Aim of the exercise
Give every line of the material again, exactly as written.

Data excerpt
^^^^^^^^
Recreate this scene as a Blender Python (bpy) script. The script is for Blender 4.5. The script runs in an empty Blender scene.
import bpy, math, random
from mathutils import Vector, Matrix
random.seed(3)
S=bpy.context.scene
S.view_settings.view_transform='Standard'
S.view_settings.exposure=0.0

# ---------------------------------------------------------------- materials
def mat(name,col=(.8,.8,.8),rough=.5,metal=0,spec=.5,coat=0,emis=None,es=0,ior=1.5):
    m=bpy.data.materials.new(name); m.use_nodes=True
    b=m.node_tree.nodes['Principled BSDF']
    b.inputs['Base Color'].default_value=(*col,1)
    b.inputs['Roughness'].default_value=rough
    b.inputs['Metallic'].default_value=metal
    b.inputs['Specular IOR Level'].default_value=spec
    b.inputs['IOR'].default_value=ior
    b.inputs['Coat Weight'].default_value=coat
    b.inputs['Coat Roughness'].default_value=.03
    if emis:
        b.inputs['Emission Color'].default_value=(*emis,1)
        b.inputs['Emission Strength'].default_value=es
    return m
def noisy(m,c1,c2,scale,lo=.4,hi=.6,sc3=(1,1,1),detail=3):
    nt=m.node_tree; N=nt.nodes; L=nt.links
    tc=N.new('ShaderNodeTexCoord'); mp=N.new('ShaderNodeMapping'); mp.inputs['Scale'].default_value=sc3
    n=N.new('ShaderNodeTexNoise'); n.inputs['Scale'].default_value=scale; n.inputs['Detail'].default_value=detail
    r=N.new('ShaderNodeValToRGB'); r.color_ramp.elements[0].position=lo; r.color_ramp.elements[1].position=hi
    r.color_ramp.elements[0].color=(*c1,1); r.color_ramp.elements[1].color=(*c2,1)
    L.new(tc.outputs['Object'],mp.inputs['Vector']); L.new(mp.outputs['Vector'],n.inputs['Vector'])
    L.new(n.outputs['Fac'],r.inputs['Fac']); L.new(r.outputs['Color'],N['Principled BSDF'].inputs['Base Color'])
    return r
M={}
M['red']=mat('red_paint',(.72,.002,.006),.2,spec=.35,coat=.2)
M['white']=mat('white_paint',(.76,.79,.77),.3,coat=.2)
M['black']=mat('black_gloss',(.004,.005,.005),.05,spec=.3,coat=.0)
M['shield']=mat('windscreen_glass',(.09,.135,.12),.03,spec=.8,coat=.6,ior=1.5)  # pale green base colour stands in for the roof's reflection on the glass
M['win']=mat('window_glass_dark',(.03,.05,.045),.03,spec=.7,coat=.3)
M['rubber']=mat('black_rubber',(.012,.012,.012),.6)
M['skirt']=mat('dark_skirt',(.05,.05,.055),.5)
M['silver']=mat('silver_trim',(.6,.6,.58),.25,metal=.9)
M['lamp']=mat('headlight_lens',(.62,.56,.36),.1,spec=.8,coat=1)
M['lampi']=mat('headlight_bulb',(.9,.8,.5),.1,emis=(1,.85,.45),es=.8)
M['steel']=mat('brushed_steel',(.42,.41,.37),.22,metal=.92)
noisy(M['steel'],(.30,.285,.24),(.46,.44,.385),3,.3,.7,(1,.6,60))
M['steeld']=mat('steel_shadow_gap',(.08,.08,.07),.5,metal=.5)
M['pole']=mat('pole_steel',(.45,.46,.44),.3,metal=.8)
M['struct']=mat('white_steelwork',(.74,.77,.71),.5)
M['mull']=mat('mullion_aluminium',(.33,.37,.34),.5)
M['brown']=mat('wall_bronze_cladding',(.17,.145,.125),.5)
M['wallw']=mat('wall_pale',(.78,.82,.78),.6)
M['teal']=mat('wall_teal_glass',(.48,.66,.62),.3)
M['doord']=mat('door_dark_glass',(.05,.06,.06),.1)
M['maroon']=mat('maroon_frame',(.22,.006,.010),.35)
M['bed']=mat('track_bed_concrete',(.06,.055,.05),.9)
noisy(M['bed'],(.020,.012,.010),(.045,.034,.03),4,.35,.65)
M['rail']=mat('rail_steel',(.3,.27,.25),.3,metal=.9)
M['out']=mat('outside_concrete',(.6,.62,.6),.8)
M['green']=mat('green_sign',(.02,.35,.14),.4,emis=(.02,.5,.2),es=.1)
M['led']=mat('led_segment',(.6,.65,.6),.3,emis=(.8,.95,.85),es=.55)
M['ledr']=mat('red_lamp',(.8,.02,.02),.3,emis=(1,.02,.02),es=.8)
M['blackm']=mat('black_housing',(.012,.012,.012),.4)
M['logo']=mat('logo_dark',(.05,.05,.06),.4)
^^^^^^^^
Expected answer
Recreate this scene as a Blender Python (bpy) script. The script is for Blender 4.5. The script runs in an empty Blender scene.
import bpy, math, random
from mathutils import Vector, Matrix
random.seed(3)
S=bpy.context.scene
S.view_settings.view_transform='Standard'
S.view_settings.exposure=0.0

# ---------------------------------------------------------------- materials
def mat(name,col=(.8,.8,.8),rough=.5,metal=0,spec=.5,coat=0,emis=None,es=0,ior=1.5):
    m=bpy.data.materials.new(name); m.use_nodes=True
    b=m.node_tree.nodes['Principled BSDF']
    b.inputs['Base Color'].default_value=(*col,1)
    b.inputs['Roughness'].default_value=rough
    b.inputs['Metallic'].default_value=metal
    b.inputs['Specular IOR Level'].default_value=spec
    b.inputs['IOR'].default_value=ior
    b.inputs['Coat Weight'].default_value=coat
    b.inputs['Coat Roughness'].default_value=.03
    if emis:
        b.inputs['Emission Color'].default_value=(*emis,1)
        b.inputs['Emission Strength'].default_value=es
    return m
def noisy(m,c1,c2,scale,lo=.4,hi=.6,sc3=(1,1,1),detail=3):
    nt=m.node_tree; N=nt.nodes; L=nt.links
    tc=N.new('ShaderNodeTexCoord'); mp=N.new('ShaderNodeMapping'); mp.inputs['Scale'].default_value=sc3
    n=N.new('ShaderNodeTexNoise'); n.inputs['Scale'].default_value=scale; n.inputs['Detail'].default_value=detail
    r=N.new('ShaderNodeValToRGB'); r.color_ramp.elements[0].position=lo; r.color_ramp.elements[1].position=hi
    r.color_ramp.elements[0].color=(*c1,1); r.color_ramp.elements[1].color=(*c2,1)
    L.new(tc.outputs['Object'],mp.inputs['Vector']); L.new(mp.outputs['Vector'],n.inputs['Vector'])
    L.new(n.outputs['Fac'],r.inputs['Fac']); L.new(r.outputs['Color'],N['Principled BSDF'].inputs['Base Color'])
    return r
M={}
M['red']=mat('red_paint',(.72,.002,.006),.2,spec=.35,coat=.2)
M['white']=mat('white_paint',(.76,.79,.77),.3,coat=.2)
M['black']=mat('black_gloss',(.004,.005,.005),.05,spec=.3,coat=.0)
M['shield']=mat('windscreen_glass',(.09,.135,.12),.03,spec=.8,coat=.6,ior=1.5)  # pale green base colour stands in for the roof's reflection on the glass
M['win']=mat('window_glass_dark',(.03,.05,.045),.03,spec=.7,coat=.3)
M['rubber']=mat('black_rubber',(.012,.012,.012),.6)
M['skirt']=mat('dark_skirt',(.05,.05,.055),.5)
M['silver']=mat('silver_trim',(.6,.6,.58),.25,metal=.9)
M['lamp']=mat('headlight_lens',(.62,.56,.36),.1,spec=.8,coat=1)
M['lampi']=mat('headlight_bulb',(.9,.8,.5),.1,emis=(1,.85,.45),es=.8)
M['steel']=mat('brushed_steel',(.42,.41,.37),.22,metal=.92)
noisy(M['steel'],(.30,.285,.24),(.46,.44,.385),3,.3,.7,(1,.6,60))
M['steeld']=mat('steel_shadow_gap',(.08,.08,.07),.5,metal=.5)
M['pole']=mat('pole_steel',(.45,.46,.44),.3,metal=.8)
M['struct']=mat('white_steelwork',(.74,.77,.71),.5)
M['mull']=mat('mullion_aluminium',(.33,.37,.34),.5)
M['brown']=mat('wall_bronze_cladding',(.17,.145,.125),.5)
M['wallw']=mat('wall_pale',(.78,.82,.78),.6)
M['teal']=mat('wall_teal_glass',(.48,.66,.62),.3)
M['doord']=mat('door_dark_glass',(.05,.06,.06),.1)
M['maroon']=mat('maroon_frame',(.22,.006,.010),.35)
M['bed']=mat('track_bed_concrete',(.06,.055,.05),.9)
noisy(M['bed'],(.020,.012,.010),(.045,.034,.03),4,.35,.65)
M['rail']=mat('rail_steel',(.3,.27,.25),.3,metal=.9)
M['out']=mat('outside_concrete',(.6,.62,.6),.8)
M['green']=mat('green_sign',(.02,.35,.14),.4,emis=(.02,.5,.2),es=.1)
M['led']=mat('led_segment',(.6,.65,.6),.3,emis=(.8,.95,.85),es=.55)
M['ledr']=mat('red_lamp',(.8,.02,.02),.3,emis=(1,.02,.02),es=.8)
M['blackm']=mat('black_housing',(.012,.012,.012),.4)
M['logo']=mat('logo_dark',(.05,.05,.06),.4)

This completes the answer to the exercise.